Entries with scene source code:
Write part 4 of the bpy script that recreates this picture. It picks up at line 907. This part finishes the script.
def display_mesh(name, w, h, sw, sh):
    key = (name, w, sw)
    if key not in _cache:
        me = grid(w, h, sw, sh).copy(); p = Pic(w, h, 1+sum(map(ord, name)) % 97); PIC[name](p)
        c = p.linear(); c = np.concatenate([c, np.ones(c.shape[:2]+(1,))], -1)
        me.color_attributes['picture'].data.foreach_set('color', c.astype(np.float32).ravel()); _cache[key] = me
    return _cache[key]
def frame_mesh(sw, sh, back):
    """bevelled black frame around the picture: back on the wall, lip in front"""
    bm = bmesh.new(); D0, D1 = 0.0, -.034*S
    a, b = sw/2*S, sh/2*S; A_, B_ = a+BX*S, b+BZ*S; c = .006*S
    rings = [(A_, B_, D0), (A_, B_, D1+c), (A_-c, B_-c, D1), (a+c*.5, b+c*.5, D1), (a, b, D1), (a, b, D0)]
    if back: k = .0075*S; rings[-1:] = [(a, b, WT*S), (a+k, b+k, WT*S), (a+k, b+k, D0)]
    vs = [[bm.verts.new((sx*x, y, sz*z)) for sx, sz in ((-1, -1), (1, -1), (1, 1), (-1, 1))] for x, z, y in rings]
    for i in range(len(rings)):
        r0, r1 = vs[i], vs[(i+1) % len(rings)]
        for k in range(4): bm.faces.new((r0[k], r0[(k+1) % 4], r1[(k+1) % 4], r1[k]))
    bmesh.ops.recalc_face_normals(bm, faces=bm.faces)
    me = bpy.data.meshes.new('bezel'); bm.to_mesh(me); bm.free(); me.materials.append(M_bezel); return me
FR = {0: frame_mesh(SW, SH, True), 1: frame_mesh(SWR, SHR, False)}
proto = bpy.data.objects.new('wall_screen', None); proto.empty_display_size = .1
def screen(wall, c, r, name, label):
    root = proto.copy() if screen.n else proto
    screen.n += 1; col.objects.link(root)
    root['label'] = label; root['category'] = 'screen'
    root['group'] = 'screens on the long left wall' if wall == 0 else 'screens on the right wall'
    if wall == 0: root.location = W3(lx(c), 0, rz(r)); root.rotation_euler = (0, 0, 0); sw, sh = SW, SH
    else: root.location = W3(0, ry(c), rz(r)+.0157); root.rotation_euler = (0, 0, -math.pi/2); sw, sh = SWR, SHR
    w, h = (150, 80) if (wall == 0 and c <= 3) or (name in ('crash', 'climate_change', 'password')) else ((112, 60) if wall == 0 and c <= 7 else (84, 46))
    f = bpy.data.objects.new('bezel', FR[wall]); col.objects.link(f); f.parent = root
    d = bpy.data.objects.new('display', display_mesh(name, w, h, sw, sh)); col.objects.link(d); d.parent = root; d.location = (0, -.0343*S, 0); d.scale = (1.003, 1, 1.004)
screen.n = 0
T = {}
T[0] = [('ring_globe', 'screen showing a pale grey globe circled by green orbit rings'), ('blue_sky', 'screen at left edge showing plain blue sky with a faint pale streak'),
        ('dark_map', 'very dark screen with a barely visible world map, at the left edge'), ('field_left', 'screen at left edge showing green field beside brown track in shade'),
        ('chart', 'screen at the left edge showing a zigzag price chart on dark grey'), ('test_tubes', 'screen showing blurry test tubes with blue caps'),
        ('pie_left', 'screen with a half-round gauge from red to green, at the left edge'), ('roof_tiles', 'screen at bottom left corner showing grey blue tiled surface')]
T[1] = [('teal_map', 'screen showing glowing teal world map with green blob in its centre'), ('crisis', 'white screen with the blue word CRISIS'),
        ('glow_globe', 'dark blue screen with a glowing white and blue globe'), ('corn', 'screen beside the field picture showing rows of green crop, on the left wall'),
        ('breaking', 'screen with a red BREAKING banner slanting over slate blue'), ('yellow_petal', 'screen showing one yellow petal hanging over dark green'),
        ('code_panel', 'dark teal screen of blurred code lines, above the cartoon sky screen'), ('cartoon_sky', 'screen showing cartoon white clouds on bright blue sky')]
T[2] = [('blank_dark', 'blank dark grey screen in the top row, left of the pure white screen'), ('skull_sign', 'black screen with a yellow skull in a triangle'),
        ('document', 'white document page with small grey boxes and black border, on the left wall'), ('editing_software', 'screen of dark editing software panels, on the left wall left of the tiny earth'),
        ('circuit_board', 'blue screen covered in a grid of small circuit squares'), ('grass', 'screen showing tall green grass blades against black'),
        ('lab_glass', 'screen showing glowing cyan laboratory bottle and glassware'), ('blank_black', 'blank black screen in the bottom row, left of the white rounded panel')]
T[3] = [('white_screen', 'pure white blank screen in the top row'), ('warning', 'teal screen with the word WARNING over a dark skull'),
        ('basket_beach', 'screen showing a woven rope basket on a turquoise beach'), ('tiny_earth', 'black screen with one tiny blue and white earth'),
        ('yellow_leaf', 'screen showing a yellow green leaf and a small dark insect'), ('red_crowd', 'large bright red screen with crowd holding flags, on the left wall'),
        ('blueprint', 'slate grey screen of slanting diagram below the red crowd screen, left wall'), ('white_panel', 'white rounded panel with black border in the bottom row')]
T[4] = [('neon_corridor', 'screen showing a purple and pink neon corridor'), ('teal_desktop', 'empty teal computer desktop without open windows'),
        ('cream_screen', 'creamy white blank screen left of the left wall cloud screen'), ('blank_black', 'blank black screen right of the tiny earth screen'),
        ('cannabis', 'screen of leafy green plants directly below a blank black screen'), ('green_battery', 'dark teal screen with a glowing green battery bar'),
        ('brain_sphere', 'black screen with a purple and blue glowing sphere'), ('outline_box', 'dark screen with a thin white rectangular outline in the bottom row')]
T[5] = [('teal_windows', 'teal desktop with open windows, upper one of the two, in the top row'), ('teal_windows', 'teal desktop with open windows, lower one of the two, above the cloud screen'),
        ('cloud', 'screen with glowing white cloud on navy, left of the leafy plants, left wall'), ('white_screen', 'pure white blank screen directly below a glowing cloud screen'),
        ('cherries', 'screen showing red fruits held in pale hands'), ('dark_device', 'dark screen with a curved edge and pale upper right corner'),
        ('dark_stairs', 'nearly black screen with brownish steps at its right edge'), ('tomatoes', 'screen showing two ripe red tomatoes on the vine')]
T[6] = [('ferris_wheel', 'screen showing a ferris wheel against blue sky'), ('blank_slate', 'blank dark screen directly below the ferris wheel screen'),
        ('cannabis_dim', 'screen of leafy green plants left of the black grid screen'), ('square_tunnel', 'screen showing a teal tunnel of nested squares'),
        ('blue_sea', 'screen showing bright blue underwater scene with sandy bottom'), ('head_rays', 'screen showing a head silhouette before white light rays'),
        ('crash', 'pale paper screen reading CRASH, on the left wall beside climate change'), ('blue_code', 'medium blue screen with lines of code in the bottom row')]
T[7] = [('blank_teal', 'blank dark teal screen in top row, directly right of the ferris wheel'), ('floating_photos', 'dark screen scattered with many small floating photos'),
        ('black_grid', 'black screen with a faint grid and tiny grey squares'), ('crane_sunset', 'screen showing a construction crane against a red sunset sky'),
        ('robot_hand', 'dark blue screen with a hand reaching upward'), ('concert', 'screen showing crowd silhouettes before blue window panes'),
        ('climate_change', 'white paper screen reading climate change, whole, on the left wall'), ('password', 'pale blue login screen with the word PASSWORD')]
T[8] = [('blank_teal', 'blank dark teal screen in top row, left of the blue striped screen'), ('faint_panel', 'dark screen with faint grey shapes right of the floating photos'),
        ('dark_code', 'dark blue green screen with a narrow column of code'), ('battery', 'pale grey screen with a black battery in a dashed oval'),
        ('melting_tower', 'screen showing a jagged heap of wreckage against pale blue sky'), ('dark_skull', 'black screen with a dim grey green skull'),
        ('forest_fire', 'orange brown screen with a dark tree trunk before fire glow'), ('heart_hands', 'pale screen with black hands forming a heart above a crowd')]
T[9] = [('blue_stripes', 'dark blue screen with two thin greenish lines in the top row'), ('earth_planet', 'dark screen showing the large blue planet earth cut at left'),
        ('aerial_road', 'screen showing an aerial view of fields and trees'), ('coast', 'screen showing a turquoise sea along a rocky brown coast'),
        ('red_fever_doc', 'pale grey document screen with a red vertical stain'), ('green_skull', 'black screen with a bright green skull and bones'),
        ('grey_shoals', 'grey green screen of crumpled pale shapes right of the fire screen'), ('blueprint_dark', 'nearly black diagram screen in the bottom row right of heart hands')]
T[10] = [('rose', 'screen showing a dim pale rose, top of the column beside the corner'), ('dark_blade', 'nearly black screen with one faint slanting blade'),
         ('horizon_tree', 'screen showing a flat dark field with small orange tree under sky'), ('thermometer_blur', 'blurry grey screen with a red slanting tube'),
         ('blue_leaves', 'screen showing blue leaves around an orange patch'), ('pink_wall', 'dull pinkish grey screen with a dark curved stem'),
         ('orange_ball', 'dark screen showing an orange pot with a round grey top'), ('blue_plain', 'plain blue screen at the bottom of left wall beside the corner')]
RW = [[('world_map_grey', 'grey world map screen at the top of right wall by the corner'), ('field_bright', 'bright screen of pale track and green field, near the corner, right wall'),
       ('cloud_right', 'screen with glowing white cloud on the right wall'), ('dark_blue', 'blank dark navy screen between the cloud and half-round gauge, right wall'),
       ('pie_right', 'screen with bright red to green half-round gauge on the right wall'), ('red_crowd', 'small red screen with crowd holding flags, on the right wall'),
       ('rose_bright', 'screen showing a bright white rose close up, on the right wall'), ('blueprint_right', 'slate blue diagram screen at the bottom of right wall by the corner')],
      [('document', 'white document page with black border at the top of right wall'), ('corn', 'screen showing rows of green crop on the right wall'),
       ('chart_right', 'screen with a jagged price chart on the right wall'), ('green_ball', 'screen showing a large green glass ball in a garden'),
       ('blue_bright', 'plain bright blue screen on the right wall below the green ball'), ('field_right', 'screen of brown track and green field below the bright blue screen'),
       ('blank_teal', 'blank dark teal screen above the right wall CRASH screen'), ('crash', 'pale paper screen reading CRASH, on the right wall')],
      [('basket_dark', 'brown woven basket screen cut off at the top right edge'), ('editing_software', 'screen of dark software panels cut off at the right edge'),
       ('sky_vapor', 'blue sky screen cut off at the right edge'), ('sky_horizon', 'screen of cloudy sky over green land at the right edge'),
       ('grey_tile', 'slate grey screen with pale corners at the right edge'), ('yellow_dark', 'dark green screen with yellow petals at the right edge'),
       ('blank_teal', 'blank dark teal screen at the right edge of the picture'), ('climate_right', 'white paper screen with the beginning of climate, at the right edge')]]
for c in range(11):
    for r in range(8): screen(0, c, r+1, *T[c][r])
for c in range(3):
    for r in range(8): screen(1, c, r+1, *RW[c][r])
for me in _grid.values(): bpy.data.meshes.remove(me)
...
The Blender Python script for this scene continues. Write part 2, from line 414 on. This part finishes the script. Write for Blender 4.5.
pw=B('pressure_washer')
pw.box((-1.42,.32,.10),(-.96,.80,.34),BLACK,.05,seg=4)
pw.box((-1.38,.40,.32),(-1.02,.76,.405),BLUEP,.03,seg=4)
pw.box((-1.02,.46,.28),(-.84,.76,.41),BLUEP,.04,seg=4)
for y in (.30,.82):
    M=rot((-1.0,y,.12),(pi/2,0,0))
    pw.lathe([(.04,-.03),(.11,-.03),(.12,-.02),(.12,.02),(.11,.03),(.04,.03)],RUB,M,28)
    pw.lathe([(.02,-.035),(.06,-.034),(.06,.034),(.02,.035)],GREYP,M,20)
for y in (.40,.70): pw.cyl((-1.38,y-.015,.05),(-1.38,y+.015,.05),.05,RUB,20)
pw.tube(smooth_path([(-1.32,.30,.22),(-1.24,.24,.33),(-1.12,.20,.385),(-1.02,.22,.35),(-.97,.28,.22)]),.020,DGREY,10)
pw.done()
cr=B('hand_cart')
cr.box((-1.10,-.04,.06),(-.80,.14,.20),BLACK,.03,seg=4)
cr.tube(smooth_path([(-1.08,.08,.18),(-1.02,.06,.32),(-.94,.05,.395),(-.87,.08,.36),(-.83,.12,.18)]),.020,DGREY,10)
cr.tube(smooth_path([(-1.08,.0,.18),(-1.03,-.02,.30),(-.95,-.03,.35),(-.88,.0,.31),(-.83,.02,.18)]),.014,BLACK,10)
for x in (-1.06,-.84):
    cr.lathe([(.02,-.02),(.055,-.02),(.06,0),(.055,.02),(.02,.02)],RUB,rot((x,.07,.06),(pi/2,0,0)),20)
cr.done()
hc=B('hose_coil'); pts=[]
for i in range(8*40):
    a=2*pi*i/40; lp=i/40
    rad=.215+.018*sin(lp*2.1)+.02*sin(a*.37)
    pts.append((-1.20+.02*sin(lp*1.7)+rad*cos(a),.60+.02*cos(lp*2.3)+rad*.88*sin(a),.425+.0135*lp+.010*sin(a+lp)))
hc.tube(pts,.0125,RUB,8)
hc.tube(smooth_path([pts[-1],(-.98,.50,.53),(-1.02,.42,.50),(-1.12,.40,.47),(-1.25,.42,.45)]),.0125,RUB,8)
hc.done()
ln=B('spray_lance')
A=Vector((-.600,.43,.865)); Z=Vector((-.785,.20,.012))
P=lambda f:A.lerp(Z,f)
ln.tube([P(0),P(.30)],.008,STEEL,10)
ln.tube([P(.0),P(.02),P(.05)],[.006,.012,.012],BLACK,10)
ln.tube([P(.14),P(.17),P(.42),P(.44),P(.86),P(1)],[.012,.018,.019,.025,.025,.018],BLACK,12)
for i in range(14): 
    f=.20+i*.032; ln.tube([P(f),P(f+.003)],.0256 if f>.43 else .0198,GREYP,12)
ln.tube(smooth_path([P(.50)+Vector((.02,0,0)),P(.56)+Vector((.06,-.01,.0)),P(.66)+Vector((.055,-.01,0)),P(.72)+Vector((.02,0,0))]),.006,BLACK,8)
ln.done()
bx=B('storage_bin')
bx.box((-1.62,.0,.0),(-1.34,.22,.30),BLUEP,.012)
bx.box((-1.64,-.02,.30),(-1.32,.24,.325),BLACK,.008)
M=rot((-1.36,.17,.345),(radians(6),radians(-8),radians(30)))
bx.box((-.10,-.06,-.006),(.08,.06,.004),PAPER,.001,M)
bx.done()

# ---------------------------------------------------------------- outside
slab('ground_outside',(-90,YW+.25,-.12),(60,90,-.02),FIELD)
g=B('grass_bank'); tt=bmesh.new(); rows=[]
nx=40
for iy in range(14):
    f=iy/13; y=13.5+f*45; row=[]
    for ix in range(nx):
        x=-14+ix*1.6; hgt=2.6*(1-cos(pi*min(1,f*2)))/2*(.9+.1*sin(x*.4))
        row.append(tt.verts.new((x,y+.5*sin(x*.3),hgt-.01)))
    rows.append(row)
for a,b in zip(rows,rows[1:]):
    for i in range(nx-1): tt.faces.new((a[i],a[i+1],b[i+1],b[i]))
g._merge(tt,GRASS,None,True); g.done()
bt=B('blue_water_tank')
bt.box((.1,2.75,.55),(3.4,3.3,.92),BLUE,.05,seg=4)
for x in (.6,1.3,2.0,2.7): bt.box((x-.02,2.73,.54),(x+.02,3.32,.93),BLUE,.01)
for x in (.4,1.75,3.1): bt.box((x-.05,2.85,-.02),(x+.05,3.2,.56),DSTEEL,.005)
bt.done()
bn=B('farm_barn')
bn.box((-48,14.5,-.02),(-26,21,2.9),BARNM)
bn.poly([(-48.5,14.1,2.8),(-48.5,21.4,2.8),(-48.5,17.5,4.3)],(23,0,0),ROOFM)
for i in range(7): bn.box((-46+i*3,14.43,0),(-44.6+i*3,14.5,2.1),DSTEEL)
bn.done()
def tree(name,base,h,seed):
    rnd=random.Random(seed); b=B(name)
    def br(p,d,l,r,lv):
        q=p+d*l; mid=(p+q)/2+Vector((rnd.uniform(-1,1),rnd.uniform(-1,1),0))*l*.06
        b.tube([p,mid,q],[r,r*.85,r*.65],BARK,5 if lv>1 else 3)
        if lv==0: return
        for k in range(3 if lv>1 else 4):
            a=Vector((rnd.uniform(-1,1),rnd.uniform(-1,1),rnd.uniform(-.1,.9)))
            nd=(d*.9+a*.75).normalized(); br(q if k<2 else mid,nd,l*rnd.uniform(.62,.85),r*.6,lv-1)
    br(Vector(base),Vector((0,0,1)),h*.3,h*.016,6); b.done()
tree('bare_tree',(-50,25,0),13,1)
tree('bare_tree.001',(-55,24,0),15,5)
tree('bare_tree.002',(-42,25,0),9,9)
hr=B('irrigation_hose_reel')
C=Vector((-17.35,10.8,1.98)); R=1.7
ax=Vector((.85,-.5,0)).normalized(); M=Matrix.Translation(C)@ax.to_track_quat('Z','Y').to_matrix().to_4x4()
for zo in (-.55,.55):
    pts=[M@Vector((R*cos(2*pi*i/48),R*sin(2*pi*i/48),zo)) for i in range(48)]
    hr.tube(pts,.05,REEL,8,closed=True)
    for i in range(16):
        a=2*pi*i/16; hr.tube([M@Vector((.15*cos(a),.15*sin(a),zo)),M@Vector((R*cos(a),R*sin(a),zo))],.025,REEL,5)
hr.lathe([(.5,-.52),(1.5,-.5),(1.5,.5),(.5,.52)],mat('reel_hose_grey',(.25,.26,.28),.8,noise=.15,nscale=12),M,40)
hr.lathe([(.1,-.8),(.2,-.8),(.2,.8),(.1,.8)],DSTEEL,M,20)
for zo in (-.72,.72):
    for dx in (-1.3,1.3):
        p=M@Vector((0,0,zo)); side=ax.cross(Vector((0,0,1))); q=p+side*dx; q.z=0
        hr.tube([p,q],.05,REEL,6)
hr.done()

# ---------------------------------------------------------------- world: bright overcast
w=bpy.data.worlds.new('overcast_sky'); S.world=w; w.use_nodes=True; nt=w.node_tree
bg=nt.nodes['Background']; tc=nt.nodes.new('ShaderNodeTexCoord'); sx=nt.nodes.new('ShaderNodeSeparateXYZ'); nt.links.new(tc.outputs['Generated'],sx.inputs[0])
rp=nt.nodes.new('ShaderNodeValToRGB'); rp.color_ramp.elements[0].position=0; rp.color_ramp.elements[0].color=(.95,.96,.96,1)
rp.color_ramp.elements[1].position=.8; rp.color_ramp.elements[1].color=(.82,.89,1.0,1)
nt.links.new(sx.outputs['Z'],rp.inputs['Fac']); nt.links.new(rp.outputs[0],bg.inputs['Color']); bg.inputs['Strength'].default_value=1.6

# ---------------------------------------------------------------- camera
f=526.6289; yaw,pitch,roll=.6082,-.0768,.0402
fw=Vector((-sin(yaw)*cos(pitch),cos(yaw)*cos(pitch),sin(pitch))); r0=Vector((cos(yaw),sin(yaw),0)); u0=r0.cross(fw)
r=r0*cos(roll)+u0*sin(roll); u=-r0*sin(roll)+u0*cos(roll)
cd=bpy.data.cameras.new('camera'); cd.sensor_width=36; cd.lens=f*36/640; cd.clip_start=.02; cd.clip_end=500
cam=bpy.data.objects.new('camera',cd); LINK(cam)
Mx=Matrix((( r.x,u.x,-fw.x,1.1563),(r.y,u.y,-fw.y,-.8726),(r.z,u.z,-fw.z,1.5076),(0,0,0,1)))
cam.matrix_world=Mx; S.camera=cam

STATED EXERCISE:
Find the lines above holding the word "part" and show them.

SOLUTION:
Write part 4 of the bpy script that recreates this picture. It picks up at line 907. This part finishes the script.
The Blender Python script for this scene continues. Write part 2, from line 414 on. This part finishes the script. Write for Blender 4.5.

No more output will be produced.